Facilities with accepted bids enter an RPS Standard Form Contract (“SFC”) with NYSERDA.  A few of the key provisions/obligations of the SFC, which is likely to be used in future RFPs, are discussed below.

Under the SFC, facilities send monthly invoices to NYSERDA for RPS attributes.  The maximum aggregate amount of payment cannot exceed the bid price multiplied by the bid quantity and the number of years of the contract.  

The SFC also requires that, within ten (10) days of being selected, accepted facilities must provide NYSERDA with a security deposit.  The security deposit is calculated as three dollars ($3.00) per MWh produced on and annual basis.  The security deposit is designed to ensure that the accepted facility will not terminate the contract prematurely or fail to commence commercial operation by set deadlines.  For example, NYSERDA will retain fifty (50) percent of the security deposit if the bid facility terminates the contract before July 1, 2005, or the entire deposit if the facility fails to commence commercial operation by June 30, 2006.   

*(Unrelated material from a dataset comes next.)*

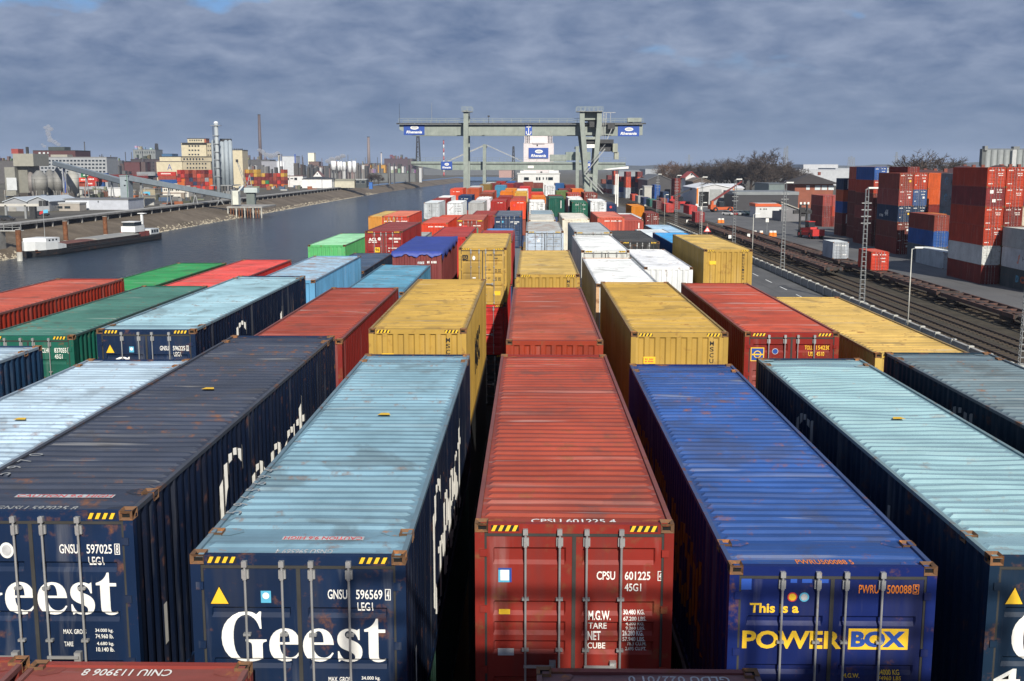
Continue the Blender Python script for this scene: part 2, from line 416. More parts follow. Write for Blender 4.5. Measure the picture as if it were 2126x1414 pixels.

The SFC contains a number of other provisions regarding assignment, payments, audits, default and termination, to name a few.  Notably, the SFC provides that a facility must maintain its eligibility under the Commission’s rules as they existed at the expiration of the RFP.  If a selected facility under the RFP fails to maintain eligibility requirements as they existed on January 18, 2005, the ineligibility of the facility also renders the RPS attributes ineligible for purchase by NYSERDA.

 

Conclusion

 

New York has a long way to go to achieve its goal of having 25 percent of the power consumed in the state derived from renewable energy resources.  While eligibility requirements may change in future RFPs, many of the first RFP’s provisions may reemerge in their current or a reconstituted form.